By the way, I’m not sharing this information because it’s bad for people to retire at some point.

I’m merely establishing that there’s academic support for the common-sense observation that people are more likely to leave the labor force when there’s an alternative source of income (though it’s worth noting that there should be a sensible and sustainable system for providing that retirement income).

Moreover, people are likely to stop working when government systems give them money before age 65.

Three academics, Andres Erosa, Luisa Fuster, and Gueorgui Kambourov, have a study quantifying this problem in European nations.

There are substantial differences in labor supply and in the design of tax and transfer programs across countries. The cross-country differences in labor supply increase dramatically late in the life cycle…while differences in employment rates among eight European countries are in the order of 15 percentage points for the 50-54 age group, they increase to 35 percentage points for the 55-59 age group and to more than 50 percentage points for the 60-64 age group. In this paper we quantitatively assess the role of social security, disability insurance, and taxation for understanding differences in labor supply late in the life cycle (age 50+) across European countries and the United States. … The social security, disability insurance, and taxation systems in the United States and European countries in the study are modelled in great detail.

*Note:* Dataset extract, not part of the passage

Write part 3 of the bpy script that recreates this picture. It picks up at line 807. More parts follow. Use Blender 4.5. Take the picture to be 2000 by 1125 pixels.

Here’s a sampling of their results.

The main findings are that the model accounts fairly well for how labor supply decreases late in the life cycle for most countries. The model matches remarkably well the large decline in the aggregate labor supply after age 50 in Spain, Italy, and the Netherlands. The results support the view that government policies can go a long way towards accounting for the low labor supply late in the life cycle for these European countries relative to the United States, with social security rules accounting for the bulk of these effects… relative to the United States, the hours worked by men aged 60-64 is…49% in the Netherlands, 66% in Spain, 44% in Italy, and 29% in France. …government policies can go a long way towards accounting for labor supply differences across countries. Social security rules account for the bulk of cross country differences in labor supply late in the life cycle (with its contribution varying from 50% to 100%), but other policies also matter. In accounting for the low labor supply relative to the US at ages 60 to 64, taxes matter importantly in the Netherlands (6%), Italy (6%), and France (5%); disability insurance policies are important for the Netherlands (7%) and Spain (10%).

And here’s one of their charts comparing hours worked at various ages in Switzerland, Spain, France, and the United States.

The good news is that we don’t push people out of the labor force as much as the French and the Spanish.

The bad news is that we’re not as good as Switzerland (probably in part because the Swiss have a retirement system based on private saving, so they have the ideal combination of good work incentives and comfortable retirement).

But it shouldn’t matter whether other countries have good systems or bad systems. What does matter is that America’s demographic profile is changing. We’re living longer and having fewer children and our system of entitlements is a mess.

We should be reforming these programs, both for fiscal reasons and economic reasons.

P.S. It’s not just Social Security. Other programs also lure people out of the job market and into government dependency, with Obamacare being an especially harmful example.